Em seu livro, Católicos pentecostais, Kevin Ranaghan
relata algumas experiências de supostos “batismos no Espírito Santo” no início
desse movimento, que nos permitem enxergar claramente isso. Lemos: “Descobri uma
profunda devoção a Maria, e posso agora louvar a Deus”.13 Ranaghan continua
citando mais testemunhos: “Como muitos dos nossos amigos já descobriram, o
Espírito Santo renovou nosso amor pela igreja. Onde antes havia apenas o verniz
institucional para nós, descobrimos agora vida, poder e calor.

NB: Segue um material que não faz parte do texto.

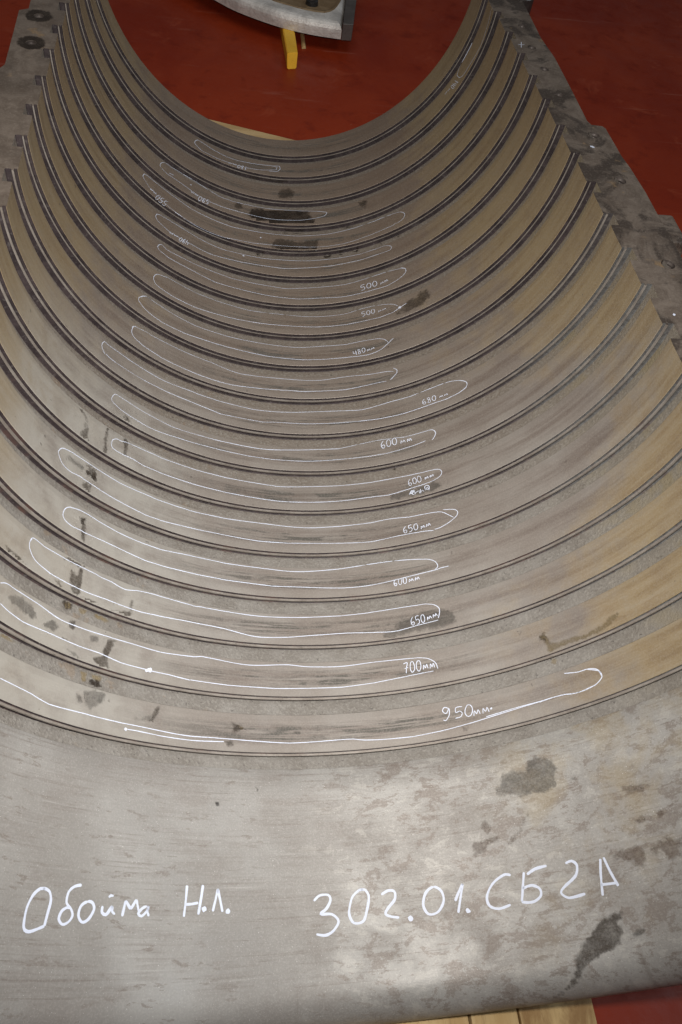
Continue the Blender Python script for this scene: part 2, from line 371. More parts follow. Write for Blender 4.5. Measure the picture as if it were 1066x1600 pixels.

As devoções
naturais, como a de Maria, por exemplo, tornaram mais
significativas”.14
Tudo o que temos afirmado até aqui não se trata de
frases soltas nem descontextualizadas. Importantes vozes dentro da renovação há
muito empunharam a bandeira do marianismo. O cardeal Suenens, respeitada
autoridade dentro da renovação carismática, fala de uma “comunhão do Espírito
Santo em Maria”. E diz mais: “A união vivida com Maria é da mesma ordem:
respirar Maria é respirar o Espírito Santo”.15
Atento a toda essa nova
ênfase dada à pessoa da Virgem Maria por parte da renovação carismática católica
em solo americano, a obra The New International Dictionary of Pentecostal and
Charimastic Movements, traz uma importante observação sobre o assunto. Após
analisar cinco das principais diferenças entre os pentecostais clássicos e a
renovação carismática católica, esta conceituada obra conclui: “A abençoada
virgem Maria, embora simbolicamente não ocupe o foco da reunião da renovação
carismática católica (americana), é, todavia, esperada estar presente e algumas
vezes é invocada em hinos ou orações. Participantes da renovação católica
carismática que têm achado o seu caminho dentro do movimento mariano, tendo
crescido acostumado a agir como canal de mensagens do céu, podem não hesitar em
expressar profecias que crêem ter recebido da parte de Maria ou de outros santos
por meio de sonhos, visões ou “locuções interiores”.16
Em sua defesa,
teólogos caris-máticos fazem um verdadeiro malabarismo exegético, no sentido de
justificar essas crenças antibíblicas, em especial o culto à pessoa de Maria.
Muitos deles, seguindo Tomás de Aquino,17 tentam, de forma perspicaz, fazer uma
diferença, que logicamente não existe, entre “venerar” e “adorar” ou entre
“latria” e “dulia”, enquanto outros afirmam que somente “no catolicismo popular”
as pessoas confundem esses termos.
Renovação carismática versus
catolicismo tradicional
Façamos uma breve reflexão sobre as
afirmações feitas até aqui, tanto por parte da renovação carismática como também
por parte do catolicismo tradicional, no que concerne ao destaque dado à
“devoção” a Maria e seu papel de “intercessora” e até mesmo como aquela que
“revela” a pessoa de Cristo.
No mínimo, essas afirmações são
problemáticas, pois contrariam o ensino das Sagradas Escrituras. Primeiramente,
a Bíblia diz: “Ao Senhor teu Deus adorarás, e só a ele servirás” (Mt 4.10). Em
segundo lugar, a Escritura afirma que só existe um mediador entre Deus e os
homens, que é Jesus Cristo: “Porquanto há um só Deus e um só Mediador entre Deus
e os homens, Cristo Jesus, homem” (1Tm 2.5). Em terceiro, a Bíblia diz que o
agente da revelação divina é o Espírito Santo. É Ele quem nos revela a pessoa de
Jesus: “Mas, quando vier aquele, o Espírito de verdade, Ele vos guiará em toda a
verdade; porque não falará de si mesmo, mas dirá tudo o que tiver ouvido, e vos
anunciará o que há de vir” (Jo 16.13). Em quarto e último lugar, a Escritura é
taxativa em afirmar: “...e a nossa comunhão é com o Pai, e com seu Filho Jesus
Cristo” (1Jo 1.3).
Todos esses problemas teológicos insuperáveis dentro
da atual renovação carismática, com uma teologia medieval enxertada em seu seio
e que a leva a se autocontradizer, nos mostram que essa crise pela qual passa a
atual renovação católica é estrutural. Em palavras mais simples, o problema é
mais sério do que comumente se tem pensado, uma vez que se encontra nos
alicerces sobre os quais a renovação foi edificada.